While the main event was to honour and pray for the community’s public servants, the keynote speech was focused on youth and tearing down barriers between people.

The Ponoka Mayor’s Community Prayer Breakfast made its return to the calendar after a four-year hiatus with both Town of Ponoka Mayor Rick Bonnett and Ponoka County Reeve Paul McLauchlin attending the function put on by the Ponoka Ministerial Association. The breakfast was held March 25 at the Royal Canadian Legion Auditorium and drew around 100 people.

And, according to Home Church Pastor Rob McArthur, the breakfast was brought back as it is part of the ministerial association’s mandate to host and is mere coincidence that 2017 is an election year.

In his comments to the crowd, McLauchlin stated he was glad this event was being held because the people in public service need all the help they can get and it might even encourage other people to get involved and run for office.

“Us, as politicians, do the best we can with what we got,” he said. “It’s an honour to be able to serve and I’ve learned so much during my time on (Ponoka County) council.”

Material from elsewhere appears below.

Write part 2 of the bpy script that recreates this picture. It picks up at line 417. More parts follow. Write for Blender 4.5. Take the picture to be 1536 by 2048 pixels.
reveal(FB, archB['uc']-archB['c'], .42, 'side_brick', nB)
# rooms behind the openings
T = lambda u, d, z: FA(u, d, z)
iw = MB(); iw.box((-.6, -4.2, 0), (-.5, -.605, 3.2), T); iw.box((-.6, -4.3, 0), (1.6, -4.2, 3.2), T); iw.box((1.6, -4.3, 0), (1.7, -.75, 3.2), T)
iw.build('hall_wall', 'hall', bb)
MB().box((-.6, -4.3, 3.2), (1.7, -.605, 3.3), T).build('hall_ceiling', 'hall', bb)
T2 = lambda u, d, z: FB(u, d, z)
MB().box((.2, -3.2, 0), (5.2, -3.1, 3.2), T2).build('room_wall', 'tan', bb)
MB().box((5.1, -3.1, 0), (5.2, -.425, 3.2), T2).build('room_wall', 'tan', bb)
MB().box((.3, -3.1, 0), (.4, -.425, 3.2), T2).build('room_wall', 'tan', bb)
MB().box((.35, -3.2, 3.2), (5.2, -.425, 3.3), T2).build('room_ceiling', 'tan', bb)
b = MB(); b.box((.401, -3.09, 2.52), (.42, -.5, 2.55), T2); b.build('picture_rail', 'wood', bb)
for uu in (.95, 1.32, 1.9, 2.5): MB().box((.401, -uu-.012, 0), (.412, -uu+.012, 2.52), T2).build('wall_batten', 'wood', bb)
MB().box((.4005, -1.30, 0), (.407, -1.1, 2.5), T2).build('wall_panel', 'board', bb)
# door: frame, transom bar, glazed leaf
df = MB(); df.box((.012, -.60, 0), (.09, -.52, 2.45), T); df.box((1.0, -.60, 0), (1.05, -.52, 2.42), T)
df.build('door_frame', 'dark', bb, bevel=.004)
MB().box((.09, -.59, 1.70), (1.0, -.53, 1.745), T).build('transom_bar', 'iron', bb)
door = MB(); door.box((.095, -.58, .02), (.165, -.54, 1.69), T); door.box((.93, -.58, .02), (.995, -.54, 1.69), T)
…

Bonnett also spoke briefly to the crowd, noting that in spite of the obvious split decision-making ability on town council, that the members do work together for the good of the community.

“If we all agreed with my position, it would be a dictatorship. So, differing opinions are needed and each councillor is passionate about what they believe would be good for the community,” he stated.

And that led nicely into the topic from Mike Love, the guest speaker, who pointed the spotlight on youth and how a community needs to come together. Love and his wife Donna, who live in Edmonton, founded Extreme Dream Ministries and YC Alberta a pair of organizations that are focused on reaching out to the spiritual needs of the next generation.

Love, who at age 17 in a rural Ontario community was rather troubled, credits his direction in life to a pastor who threw him off the school bus many times for causing problems for taking an interest in his future.

“There are a lot of good young people out there, but people highlight the profile of children at risk and I can understand as I was one of them,” Love explained.

“One day, that pastor before throwing me off the bus invited me to a church gathering. So, when I finished walking home I thought I would get off the hook with my mom by telling her the story.”

However, his mother caught him off-guard by telling him it was a good idea and in the end, he was the one who got hooked.

The church Love attended was one that, in his words, preached to the youth through music with an attitude of fear.

“At one point, I realized it was no laughing matter. It radically changed my life and I’m so glad that pastor made that try to get through to me,” Love told the audience.

“There are a lot of youth out there in our community just like this a generation waiting on the other side of obedience.”

And for him, to be picked by God to be speaking to people, to be able to hear himself on that platform speaking that same message to youth as that pastor did to him, it makes Love feel he has to do the same and search for those with potential to be the new leaders.

Politicians, such as the ones being recognized at the breakfast, are among the community leaders Love feels the youth should also look up to. However, the tough job and responsibility politicians face means people need to stand behind and support them.

“When fences go up, are created between people or churches, relationships start to go down. Today, moving those fences provides us with the opportunity by coming together to the benefit of the community,” he stated.

“We need to be united in Christ and move those fences to become good neighbours once again.”

In conclusion, Love said people need to believe they have a greater influence on youth than they think and that people need to, “expect the miraculous, that words are powerful and take the opportunity to make a difference.”